■ PROBLEM DETAILS ■
Only the lines from the start of the data below through the line that contains "above the floor" are to be copied, exactly and without pictures.

** start of GIVEN INFORMATION **

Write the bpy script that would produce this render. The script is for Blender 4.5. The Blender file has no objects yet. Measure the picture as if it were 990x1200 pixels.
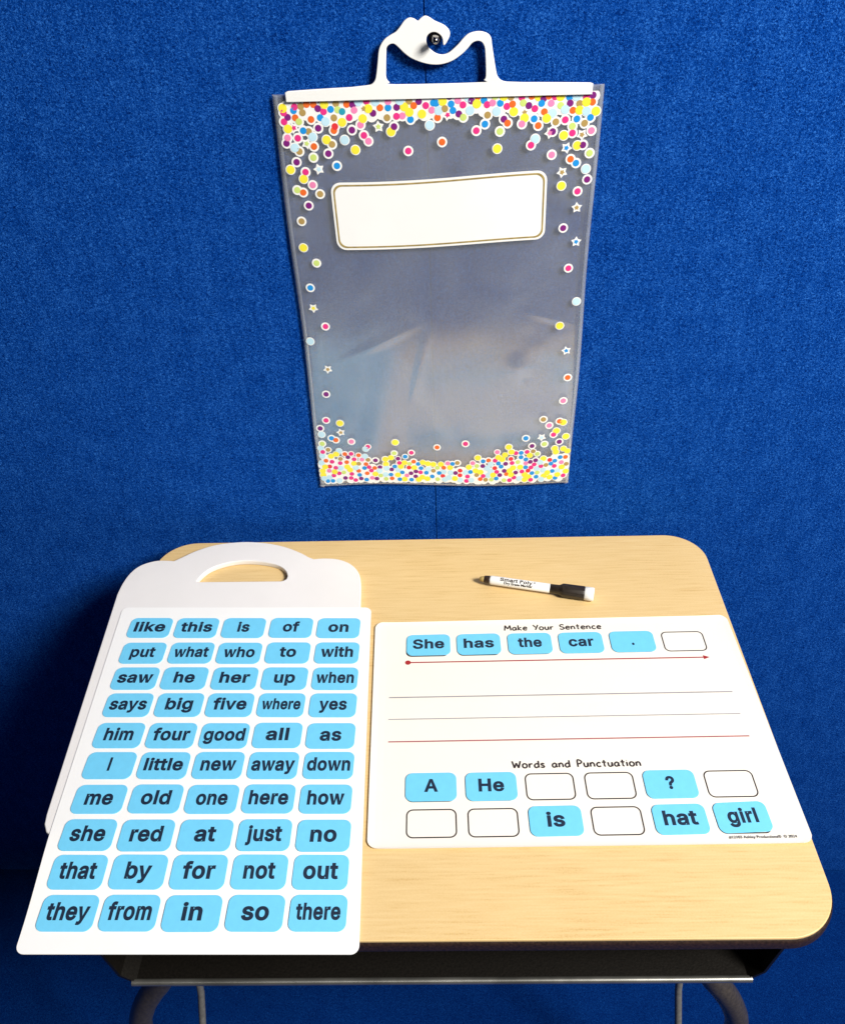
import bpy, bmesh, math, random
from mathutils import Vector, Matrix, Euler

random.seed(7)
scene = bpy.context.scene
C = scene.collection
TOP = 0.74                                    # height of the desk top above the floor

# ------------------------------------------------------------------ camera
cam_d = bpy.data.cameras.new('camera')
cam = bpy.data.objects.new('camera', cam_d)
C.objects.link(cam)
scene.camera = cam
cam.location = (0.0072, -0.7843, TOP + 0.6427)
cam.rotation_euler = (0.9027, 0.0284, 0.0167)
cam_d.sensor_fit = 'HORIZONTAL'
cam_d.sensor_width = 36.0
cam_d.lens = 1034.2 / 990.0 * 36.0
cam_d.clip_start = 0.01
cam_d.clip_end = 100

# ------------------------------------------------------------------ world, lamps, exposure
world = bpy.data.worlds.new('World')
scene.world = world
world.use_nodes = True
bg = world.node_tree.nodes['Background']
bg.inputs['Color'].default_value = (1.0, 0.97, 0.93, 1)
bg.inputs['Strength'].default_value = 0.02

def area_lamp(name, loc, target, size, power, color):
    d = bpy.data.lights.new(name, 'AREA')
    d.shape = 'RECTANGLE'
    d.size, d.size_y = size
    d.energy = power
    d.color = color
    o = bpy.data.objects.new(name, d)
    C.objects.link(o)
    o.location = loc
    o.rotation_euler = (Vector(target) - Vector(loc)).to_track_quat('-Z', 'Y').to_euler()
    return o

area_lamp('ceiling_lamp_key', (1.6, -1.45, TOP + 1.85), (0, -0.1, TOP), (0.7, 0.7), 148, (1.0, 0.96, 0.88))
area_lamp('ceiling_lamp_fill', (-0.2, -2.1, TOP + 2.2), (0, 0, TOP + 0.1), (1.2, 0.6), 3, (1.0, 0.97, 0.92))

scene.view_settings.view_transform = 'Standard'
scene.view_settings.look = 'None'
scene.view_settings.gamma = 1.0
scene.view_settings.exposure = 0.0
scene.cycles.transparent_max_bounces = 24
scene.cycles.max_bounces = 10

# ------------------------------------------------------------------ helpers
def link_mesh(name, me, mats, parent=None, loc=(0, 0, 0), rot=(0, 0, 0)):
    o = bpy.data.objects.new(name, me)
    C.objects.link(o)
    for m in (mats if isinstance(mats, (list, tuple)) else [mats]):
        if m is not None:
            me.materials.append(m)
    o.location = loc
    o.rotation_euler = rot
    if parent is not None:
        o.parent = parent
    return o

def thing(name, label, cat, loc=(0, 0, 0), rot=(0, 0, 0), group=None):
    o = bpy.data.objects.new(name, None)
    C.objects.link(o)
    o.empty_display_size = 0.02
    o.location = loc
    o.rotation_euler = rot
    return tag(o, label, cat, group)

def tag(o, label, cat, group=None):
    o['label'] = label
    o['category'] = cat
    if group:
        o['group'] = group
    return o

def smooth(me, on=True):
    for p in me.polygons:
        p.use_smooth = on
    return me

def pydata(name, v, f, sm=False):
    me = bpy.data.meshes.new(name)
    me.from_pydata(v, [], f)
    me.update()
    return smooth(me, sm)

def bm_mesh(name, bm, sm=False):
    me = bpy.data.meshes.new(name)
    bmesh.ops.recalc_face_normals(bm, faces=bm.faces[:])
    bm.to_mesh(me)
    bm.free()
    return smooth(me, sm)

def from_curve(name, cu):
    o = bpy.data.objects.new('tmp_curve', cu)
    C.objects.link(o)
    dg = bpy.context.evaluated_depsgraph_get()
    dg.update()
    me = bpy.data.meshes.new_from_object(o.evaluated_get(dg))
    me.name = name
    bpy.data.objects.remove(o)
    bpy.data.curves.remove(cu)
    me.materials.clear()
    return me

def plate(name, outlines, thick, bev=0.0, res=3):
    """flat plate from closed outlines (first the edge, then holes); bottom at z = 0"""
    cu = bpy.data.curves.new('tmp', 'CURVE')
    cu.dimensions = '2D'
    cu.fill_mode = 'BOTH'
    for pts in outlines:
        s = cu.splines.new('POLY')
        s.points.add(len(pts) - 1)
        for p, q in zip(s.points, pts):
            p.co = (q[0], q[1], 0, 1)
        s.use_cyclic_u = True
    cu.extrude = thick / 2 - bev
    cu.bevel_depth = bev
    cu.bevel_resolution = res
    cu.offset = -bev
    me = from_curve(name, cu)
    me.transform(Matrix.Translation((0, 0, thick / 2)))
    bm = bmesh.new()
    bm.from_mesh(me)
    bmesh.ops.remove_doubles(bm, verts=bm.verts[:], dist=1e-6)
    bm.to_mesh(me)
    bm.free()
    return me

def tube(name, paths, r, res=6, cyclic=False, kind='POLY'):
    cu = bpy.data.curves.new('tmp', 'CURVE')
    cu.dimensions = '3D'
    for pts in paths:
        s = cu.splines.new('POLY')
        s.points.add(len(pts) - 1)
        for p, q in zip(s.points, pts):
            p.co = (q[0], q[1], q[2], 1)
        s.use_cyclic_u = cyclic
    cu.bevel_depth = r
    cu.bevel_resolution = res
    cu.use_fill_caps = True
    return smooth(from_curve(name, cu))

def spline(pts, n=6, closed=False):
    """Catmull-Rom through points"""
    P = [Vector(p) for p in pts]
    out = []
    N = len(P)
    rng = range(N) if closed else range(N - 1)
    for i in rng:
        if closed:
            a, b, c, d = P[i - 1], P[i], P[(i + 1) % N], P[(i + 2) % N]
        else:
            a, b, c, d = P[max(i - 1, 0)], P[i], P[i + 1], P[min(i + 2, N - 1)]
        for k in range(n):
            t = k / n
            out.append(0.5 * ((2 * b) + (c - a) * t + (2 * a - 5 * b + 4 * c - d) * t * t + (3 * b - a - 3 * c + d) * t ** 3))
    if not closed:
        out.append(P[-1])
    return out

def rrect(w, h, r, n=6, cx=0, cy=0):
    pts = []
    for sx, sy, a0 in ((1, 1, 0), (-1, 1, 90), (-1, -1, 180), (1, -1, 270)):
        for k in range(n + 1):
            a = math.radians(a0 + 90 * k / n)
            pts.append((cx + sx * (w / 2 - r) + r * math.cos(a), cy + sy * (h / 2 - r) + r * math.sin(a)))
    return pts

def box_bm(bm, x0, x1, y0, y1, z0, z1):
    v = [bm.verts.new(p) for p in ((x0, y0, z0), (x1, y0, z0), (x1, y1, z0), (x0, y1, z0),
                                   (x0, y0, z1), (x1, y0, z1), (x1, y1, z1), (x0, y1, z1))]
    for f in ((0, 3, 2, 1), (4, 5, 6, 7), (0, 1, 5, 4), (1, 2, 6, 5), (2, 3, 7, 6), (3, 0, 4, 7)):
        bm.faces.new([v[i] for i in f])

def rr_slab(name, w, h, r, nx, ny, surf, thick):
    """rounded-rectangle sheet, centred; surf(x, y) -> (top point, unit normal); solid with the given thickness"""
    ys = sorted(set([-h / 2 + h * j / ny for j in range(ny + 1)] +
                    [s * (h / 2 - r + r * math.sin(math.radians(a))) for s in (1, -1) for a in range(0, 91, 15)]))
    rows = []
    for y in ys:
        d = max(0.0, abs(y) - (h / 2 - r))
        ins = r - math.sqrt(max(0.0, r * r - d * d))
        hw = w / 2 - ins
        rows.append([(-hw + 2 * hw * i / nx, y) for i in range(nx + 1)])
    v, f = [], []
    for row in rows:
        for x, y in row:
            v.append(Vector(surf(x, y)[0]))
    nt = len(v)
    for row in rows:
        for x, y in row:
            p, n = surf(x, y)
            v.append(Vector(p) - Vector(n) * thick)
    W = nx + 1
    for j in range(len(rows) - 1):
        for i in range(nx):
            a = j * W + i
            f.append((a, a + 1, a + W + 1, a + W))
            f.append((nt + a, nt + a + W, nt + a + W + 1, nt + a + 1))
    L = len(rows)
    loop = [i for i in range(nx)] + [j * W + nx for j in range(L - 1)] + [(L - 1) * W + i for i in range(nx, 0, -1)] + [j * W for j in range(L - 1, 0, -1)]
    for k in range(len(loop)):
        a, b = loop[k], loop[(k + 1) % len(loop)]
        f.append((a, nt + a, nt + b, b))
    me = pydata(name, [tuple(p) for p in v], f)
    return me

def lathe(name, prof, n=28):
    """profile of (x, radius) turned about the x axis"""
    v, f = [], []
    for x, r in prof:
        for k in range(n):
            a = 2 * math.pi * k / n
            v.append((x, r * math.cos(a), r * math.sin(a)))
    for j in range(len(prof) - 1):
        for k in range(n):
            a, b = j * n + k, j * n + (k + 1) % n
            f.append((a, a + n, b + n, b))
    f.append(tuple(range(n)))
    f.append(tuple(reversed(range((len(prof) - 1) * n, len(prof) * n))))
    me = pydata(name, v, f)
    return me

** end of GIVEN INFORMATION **

■ TASK ANSWER ■
Write the bpy script that would produce this render. The script is for Blender 4.5. The Blender file has no objects yet. Measure the picture as if it were 990x1200 pixels.
import bpy, bmesh, math, random
from mathutils import Vector, Matrix, Euler

random.seed(7)
scene = bpy.context.scene
C = scene.collection
TOP = 0.74                                    # height of the desk top above the floor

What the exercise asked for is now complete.